Here, the Superior Court noted with disapproval that no guardian ad litem was appointed for the minor child in the Probate Court or Superior Court, nor was such an appointment requested by either party. We note that the decision to appoint a guardian ad litem for a minor child in cases pending before the Probate Court or Superior Court rests in the sound discretion of the court. General Statutes § 45a-132 (b). If the court is concerned that the best interest of the child is not being represented before the court, it may sua sponte appoint counsel pursuant to § 45a-132 (a). The parties are under no obligation to request such an appointment themselves.

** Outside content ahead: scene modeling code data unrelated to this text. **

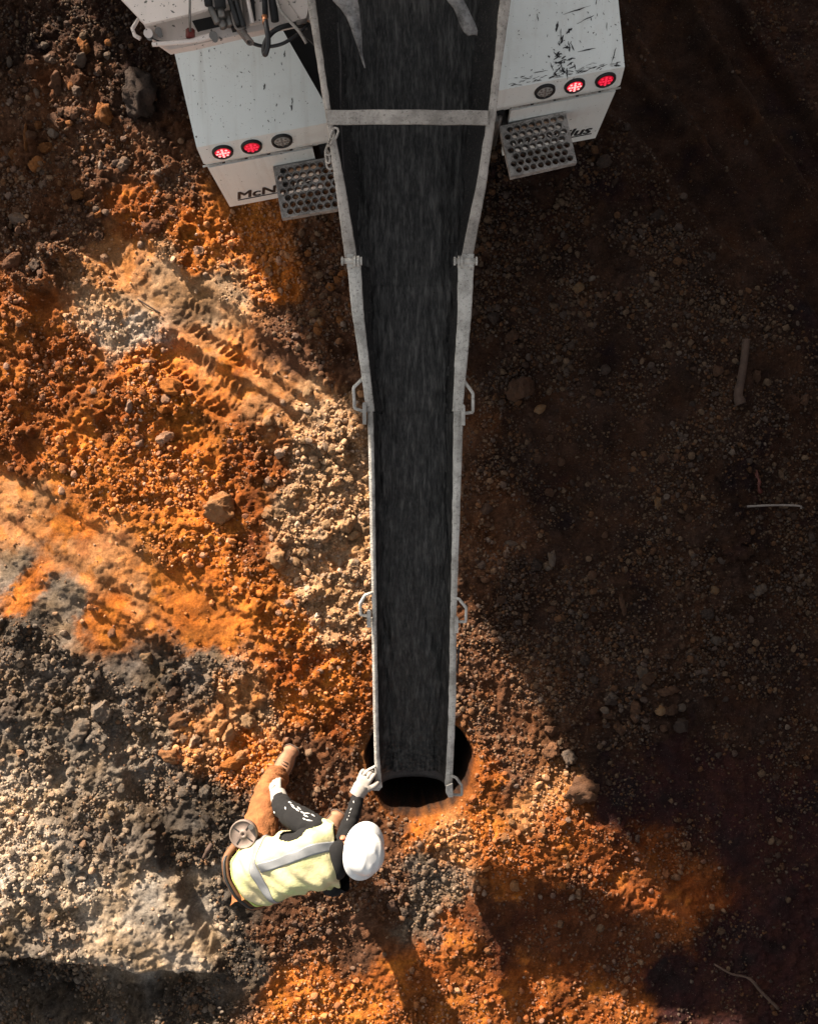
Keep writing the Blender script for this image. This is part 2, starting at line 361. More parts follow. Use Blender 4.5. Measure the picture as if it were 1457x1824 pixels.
def seg(x, y, a, b):
    a = P(*a); b = P(*b); dx, dy = b.x - a.x, b.y - a.y; L = math.hypot(dx, dy); dx /= L; dy /= L
    t = (x - a.x) * dx + (y - a.y) * dy; d = -(x - a.x) * dy + (y - a.y) * dx      # d>0 : to the left of travel
    return t, d, L
HOLE = P(745, 1362); HOLE_R = .365
def ruts(x, y):
    """tyre tracks and furrows: returns height, mask of pressed ground"""
    z = np.zeros_like(x); m = np.zeros_like(x)
    wob = .022 * fbm(x, y, 2.2, 2, 31) + .010 * fbm(x, y, 11, 3, 33)
    def rut(a, b, hw, depth, berm, tread=0, fade=.25, bw=.05):
        nonlocal z, m
        t, d, L = seg(x, y, a, b); d = d + wob
        e = sstep(-fade, fade * .2, t) * sstep(-fade, fade * .2, L - t)
        flat = sstep(hw + .035, hw - .03, np.abs(d)) * e
        z -= depth * flat; m = np.maximum(m, flat)
        z += berm * e * np.exp(-((np.abs(d) - hw - bw) / (bw * .8)) ** 2)
        if tread:
            ph = (t / .052 + np.abs(d) / hw * .7); ph = ph + .35 * fbm(x, y, 12, 2, 35); lug = sstep(.22, .46, np.abs((ph % 1) - .5)) * np.clip(.6 + 1.2 * fbm(x, y, 7, 2, 37), 0, 1.2)
            row = sstep(.08, .16, np.abs(((d / hw * 1.5) % 1) - .5))
            z += tread * flat * lug * row
    rut((-60, 850), (400, 1130), .17, .018, .010, 0)
    rut((40, 955), (340, 1150), .030, .013, .008, 0, .3, .03); rut((-20, 905), (280, 1085), .02, .008, .006, 0, .3, .03)
    rut((-40, 1010), (260, 1180), .13, .012, .006, 0)
    rut((190, 430), (560, 730), .16, .03, .018, 0)
    rut((330, 555), (470, 650), .11, .026, .0, .022, .1)
    rut((300, 620), (420, 720), .13, .030, .012, .021, .1)
    rut((340, 590), (540, 720), .035, .015, .022, 0, .1, .035)
    rut((1120, -60), (1500, 560), .16, .05, .04, 0)
    rut((1230, -60), (1560, 480), .12, .07, .05, 0)
    rut((1020, 60), (1330, 420), .12, .05, .04, 0)
    # crisp ridge of pushed up soil beside the tread marks
    for a, b, h in (((325, 600), (560, 745), .036), ((310, 640), (500, 790), .034), ((0, 905), (330, 1105), .012), ((0, 965), (400, 1195), .010), ((1105, 1470), (1255, 1660), .09)):
        t, d, L = seg(x, y, a, b); d = d + wob * 1.1
        e = sstep(-.15, .1, t) * sstep(-.15, .1, L - t)
        z += h * e * np.exp(-(d / .045) ** 2) * (.8 + .4 * perlin(x * 9, y * 9, 77))
    return z, m

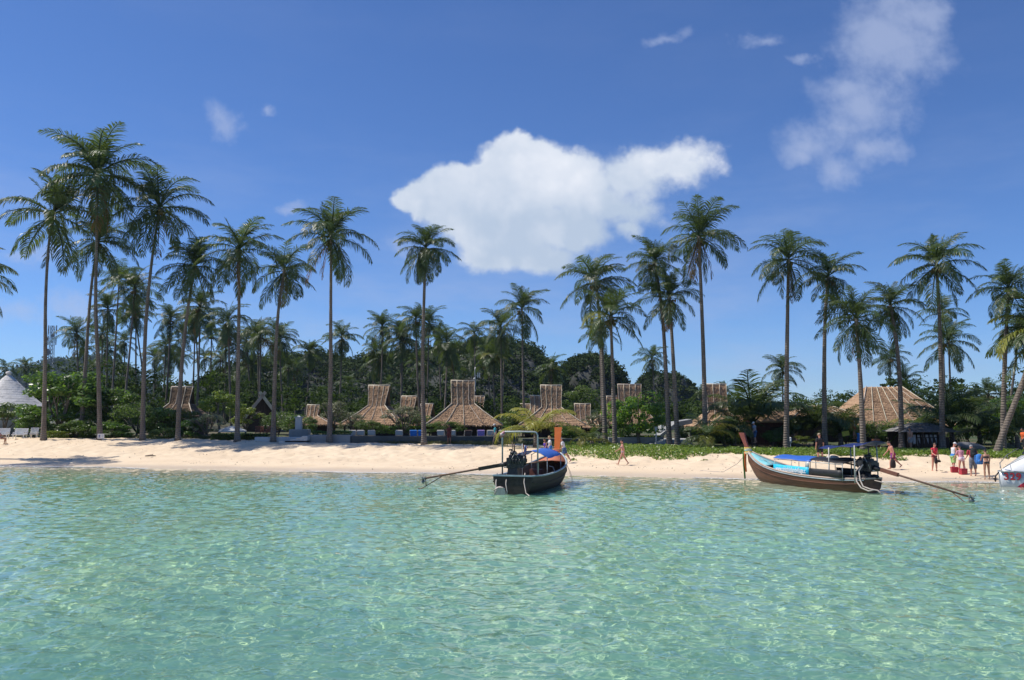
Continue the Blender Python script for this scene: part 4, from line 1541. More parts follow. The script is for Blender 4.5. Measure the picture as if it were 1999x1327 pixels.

That conclusion follows even in light of the mother’s contentions that the Probate Court placed undue emphasis on the father’s African heritage, did not give proper weight to her own testimony and failed to consider the best interest of the child. The invocation of the standard for evaluating applications for the change of a minor child’s name does not give rise to a presumption that the proper procedure was followed in bringing the child before the court.

We recognize that the plaintiff was acting pro see, but note that although we “allow pro se litigants some latitude, the right of self-representation provides no attendant license not to comply with relevant rules of procedural and substantive law.” (Internal quotation marks omitted.) Mercer v. Rodriquez, 83 Conn. App. 251, 257 n.9, 849 A.2d 886 (2004).